Enarques impopulaires
Les énarques se savent impopulaires. «On ne nous juge pas sur notre parcours, mais sur le prétendu pouvoir d'influence de notre caste présumée. Or on oublie que l'essentiel des anciens élèves de l'ENA, près de 90%, font ce pour quoi ils ont été formés: diriger les administrations», poursuit-il. Car en France, il y a énarque et énarque. Les mieux notés sont inspecteurs des finances (comme Macron, Rocard ou VGE), magistrats à la cour des comptes (comme Chirac) ou conseillers d'Etat (comme l'actuel chef du gouvernement Edouard Philippe), ces «grands corps» que l'on intègre en sortant parmi les premiers de l'école (et que Macron veut démanteler).
Et les autres? Trustent-ils les postes politiques et la direction des grandes entreprises ou des grandes banques? De moins en moins, en réalité. «La clef, ce n'est pas l'ENA, c'est l'incapacité de l'Etat à gérer ses élites, et la tendance française à recréer toujours noblesse et privilèges, nuance un énarque-banquier. Pourquoi n'oblige-t-on pas les énarques à démissionner de la fonction publique s'ils s'aventurent en politique ou dans les affaires? Oui, il y a des énarques égoïstes et profiteurs. L'exigence de probité s'est dissipée.»
Place à la guillotine
Place donc, à la guillotine. Bientôt plus d'ENA, comme l'a promis Emmanuel Macron en confiant une mission... à un énarque, Frédéric Thiriez, ex-patron de la ligue de football? « On nous reproche des cooptations, des privilèges, des passe-droits. Tout cela est vrai, reconnaissons-le. Alors traitons ce problème au lieu de jeter le savoir-faire administratif avec l'eau du bain. Un pays comme la France, où l'Etat est la référence, où le préfet est au coeur des départements, a besoin d'administrateurs de qualité formés pour ça», juge un énarque atypique, aujourd'hui ministre africain.
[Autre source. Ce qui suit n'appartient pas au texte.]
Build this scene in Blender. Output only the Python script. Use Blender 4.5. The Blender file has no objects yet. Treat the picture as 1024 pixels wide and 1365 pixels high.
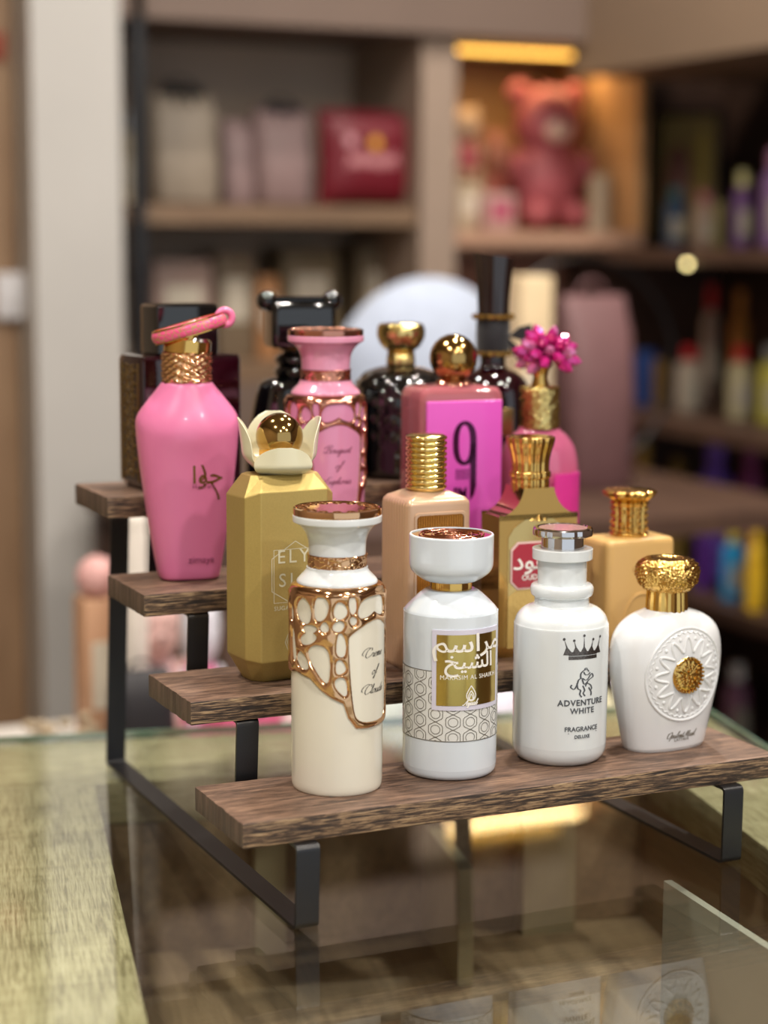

Et d'avertir: «L'ENA a été fondée comme l'école de l'intérêt général. Modifions son recrutement. Ouvrons-le. Pratiquons la discrimination positive. Mais ne commettons pas l'erreur de croire que l'Etat français peut se gérer, demain, comme une entreprise, ou comme une collectivité locale.» Et d'avertir: «Macron devrait avoir compris, maintenant, que la conduite du pays n'est pas une affaire de néophytes et d'amateurs.»